“What we resist, persists.” -Anonymous
Last weekend I found myself at a meditation retreat steeping in my own resistance. Don’t get me wrong- I love to meditate and have been using a variety of guided meditations to bolster my positivity practice for many years. Meditation is how I got through many sleepless nights, sometimes with profound revelatory moments of peace and insight. So, it wasn’t meditation that I was resisting, rather a very old belief that spiritual truths shouldn’t be taught by those seeking money. It is a resistance I have known for so long that I can’t remember not having it. I was a small child when I learned for the first time how much it cost to belong to temples and churches; and even more vividly, in my early twenties at a meditation retreat in France when the teacher bartered my attendance- in exchange for not having money he required me to stay alone for hours in a dark cave. I didn’t.
It was an offhand remark from one of my teachers regarding the difference in effect between her meditation and mine that emboldened me to leap over my habitual response and pay the substantial fee to participate. Several other treasured teachers, who I work with on other healing modalities, also gave their convincing testimonials of how this particular meditation practice had changed their lives. Throughout the weekend of very long talks, varied Hindu rituals, and chants in Sanskrit, I struggled- almost right up to the moment of my own private initiation- with the competing feelings of wanting to be open to what this experience might hold for me, and the insistent irritating voices of resistance.
In the quiet, a shift occurred- instead of fighting the voices of resistance, I started asking it some new questions and listening as if to an old friend. As these old memories surfaced, I realized that my resistance wasn’t really protecting me as much as it was keeping me from learning more about what I wanted to know. When the event leader compared the difference in life of those who dabble in the spiritual (like tinkering with stuff in a basement) to those who fully commit themselves to learning ancient teachings, I recognized myself.
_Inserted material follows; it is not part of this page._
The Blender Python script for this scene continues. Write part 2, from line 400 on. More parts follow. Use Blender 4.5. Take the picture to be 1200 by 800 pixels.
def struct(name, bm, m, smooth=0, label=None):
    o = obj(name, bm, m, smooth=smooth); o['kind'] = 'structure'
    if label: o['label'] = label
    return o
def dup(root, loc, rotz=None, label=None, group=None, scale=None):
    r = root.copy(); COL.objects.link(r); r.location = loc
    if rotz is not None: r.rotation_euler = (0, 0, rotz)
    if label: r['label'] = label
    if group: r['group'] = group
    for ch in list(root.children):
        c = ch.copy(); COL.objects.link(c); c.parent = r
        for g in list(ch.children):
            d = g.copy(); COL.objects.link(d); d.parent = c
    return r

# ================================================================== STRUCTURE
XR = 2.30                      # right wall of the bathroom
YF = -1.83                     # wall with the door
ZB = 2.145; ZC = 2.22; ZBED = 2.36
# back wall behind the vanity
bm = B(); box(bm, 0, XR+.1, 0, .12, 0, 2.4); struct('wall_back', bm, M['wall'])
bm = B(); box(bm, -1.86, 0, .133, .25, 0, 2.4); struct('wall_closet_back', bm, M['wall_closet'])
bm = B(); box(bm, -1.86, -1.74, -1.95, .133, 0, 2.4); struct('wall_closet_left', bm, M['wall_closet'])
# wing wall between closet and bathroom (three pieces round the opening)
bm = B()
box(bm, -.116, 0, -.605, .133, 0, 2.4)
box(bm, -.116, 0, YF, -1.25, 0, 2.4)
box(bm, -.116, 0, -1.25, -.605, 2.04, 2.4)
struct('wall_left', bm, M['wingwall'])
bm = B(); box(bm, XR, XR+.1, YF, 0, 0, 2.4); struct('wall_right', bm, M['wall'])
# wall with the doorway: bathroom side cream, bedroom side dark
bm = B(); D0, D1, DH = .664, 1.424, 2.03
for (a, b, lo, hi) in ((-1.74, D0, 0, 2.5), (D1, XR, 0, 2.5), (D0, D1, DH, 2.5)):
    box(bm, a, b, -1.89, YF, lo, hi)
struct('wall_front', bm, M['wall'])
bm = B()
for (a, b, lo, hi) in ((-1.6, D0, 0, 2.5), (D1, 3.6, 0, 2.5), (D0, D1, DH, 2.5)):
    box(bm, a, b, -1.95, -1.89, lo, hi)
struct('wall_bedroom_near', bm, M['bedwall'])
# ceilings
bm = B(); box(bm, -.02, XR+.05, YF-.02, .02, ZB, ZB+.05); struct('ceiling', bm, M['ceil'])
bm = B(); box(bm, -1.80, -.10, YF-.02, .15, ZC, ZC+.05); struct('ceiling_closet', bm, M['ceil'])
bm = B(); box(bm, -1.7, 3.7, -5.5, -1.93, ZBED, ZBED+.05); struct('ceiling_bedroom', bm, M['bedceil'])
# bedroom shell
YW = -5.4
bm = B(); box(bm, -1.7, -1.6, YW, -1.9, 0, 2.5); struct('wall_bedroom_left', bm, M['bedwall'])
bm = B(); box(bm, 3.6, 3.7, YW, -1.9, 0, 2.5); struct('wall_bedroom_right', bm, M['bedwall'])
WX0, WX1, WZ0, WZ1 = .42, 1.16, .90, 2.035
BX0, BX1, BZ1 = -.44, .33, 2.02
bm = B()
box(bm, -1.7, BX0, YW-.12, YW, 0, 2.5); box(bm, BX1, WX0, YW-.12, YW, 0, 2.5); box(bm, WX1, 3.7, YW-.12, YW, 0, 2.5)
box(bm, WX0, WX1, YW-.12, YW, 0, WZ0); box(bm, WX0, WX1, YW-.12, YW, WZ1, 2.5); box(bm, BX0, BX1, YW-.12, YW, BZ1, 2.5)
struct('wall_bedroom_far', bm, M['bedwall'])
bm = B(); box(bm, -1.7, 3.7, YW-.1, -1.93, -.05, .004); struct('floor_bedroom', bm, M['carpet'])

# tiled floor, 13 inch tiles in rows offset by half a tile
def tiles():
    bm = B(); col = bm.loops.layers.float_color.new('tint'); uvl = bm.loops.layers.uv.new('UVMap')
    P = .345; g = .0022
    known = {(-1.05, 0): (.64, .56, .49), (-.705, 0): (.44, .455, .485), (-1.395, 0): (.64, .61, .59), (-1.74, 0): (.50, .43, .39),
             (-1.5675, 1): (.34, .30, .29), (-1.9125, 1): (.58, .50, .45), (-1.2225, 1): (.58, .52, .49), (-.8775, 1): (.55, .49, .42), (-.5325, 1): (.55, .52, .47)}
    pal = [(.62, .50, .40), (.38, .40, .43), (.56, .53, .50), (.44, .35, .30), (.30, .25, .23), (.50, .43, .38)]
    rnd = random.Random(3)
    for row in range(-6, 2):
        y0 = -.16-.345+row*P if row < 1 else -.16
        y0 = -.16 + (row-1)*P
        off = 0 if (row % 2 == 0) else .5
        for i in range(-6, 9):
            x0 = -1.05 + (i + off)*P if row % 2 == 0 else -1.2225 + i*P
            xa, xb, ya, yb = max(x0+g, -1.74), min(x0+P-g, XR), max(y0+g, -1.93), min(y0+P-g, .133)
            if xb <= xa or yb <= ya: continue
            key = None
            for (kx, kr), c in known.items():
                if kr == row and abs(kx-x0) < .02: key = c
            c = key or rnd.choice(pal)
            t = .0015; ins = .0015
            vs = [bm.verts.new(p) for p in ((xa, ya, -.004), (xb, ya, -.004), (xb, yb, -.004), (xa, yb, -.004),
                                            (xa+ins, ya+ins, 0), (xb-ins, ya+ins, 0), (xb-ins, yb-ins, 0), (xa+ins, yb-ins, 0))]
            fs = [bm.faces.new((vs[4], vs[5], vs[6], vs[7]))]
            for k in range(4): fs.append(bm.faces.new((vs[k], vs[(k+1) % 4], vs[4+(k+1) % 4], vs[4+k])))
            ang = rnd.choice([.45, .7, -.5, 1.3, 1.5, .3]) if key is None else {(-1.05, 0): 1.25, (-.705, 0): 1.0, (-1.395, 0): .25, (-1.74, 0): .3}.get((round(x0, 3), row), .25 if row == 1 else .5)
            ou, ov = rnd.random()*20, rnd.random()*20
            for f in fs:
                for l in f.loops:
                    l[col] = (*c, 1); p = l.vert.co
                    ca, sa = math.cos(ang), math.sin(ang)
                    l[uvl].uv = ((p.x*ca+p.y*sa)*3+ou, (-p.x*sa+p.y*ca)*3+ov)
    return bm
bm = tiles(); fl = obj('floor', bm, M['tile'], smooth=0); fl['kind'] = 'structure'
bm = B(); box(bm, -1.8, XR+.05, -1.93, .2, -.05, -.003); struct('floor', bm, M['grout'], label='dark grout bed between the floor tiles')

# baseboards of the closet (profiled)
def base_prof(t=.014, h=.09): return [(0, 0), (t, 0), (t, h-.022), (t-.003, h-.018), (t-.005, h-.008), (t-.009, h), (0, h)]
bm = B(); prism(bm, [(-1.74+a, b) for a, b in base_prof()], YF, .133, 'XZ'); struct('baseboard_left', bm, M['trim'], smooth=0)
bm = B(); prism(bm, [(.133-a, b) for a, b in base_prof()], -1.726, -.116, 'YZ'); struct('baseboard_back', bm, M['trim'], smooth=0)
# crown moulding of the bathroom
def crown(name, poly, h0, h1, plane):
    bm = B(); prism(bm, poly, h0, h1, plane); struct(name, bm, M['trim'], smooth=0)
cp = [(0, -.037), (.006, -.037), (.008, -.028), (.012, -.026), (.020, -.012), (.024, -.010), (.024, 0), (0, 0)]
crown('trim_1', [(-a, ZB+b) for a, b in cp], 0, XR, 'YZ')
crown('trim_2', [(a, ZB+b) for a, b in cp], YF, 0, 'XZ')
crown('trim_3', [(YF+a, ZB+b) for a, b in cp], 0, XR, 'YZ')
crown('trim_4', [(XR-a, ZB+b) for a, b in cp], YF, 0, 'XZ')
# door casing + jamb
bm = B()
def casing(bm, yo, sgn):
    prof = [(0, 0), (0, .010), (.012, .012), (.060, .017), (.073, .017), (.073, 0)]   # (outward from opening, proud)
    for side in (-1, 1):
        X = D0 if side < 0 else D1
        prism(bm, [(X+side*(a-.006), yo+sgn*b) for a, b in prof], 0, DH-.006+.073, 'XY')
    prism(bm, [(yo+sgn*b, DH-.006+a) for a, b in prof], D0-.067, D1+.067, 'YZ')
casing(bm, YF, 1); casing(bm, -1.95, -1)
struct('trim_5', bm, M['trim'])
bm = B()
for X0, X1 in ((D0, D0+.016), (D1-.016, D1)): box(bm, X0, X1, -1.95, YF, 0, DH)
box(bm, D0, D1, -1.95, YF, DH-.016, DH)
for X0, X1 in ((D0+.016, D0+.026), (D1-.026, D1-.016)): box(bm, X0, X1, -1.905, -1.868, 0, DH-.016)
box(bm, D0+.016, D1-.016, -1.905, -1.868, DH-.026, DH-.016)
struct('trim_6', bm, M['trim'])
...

He went on to explain how much maturity it takes to learn in a disciplined way and that some knowledge, passed down for millennia, is sacred and deserves protection. At it’s core, every organized religion shares this conviction of protecting and serving its sacred knowledge.
John Dewey once wrote: “The path of least resistance and least trouble is a mental rut already made. It requires troublesome work to undertake the alternation of old beliefs.”
In part, this is true because we don’t always have insight into the ways we resist. And like everything that we don’t see about ourselves, it comes to shape us. Like our deepest values, which often go unspoken, our resistance acts like a buffer, shielding and separating us from a great deal of life and our own potential.
The truth of this spiritual initiation was resonant from the first utterance of the mantra, which I was given as a tool, to guide me into the heart of my own stillness. And even though I have been using a variety of spoken mantras from dozens of meditations for more than a decade, nothing compares to the internal resonance that this sound gifts me. In each meditation I find myself so still, I nearly don’t breathe. Within moments of beginning, I slip easily into a deep peaceful stillness that I have been seeking all this time. I am amazed and grateful and am thinking about my resistance in an entirely new way. In the end, I don’t know if befriending my resistance opened the way for the mantra or if the mantra dispelled the resistance, but it doesn’t really matter… What really matters is the freedom that comes when resistance releases.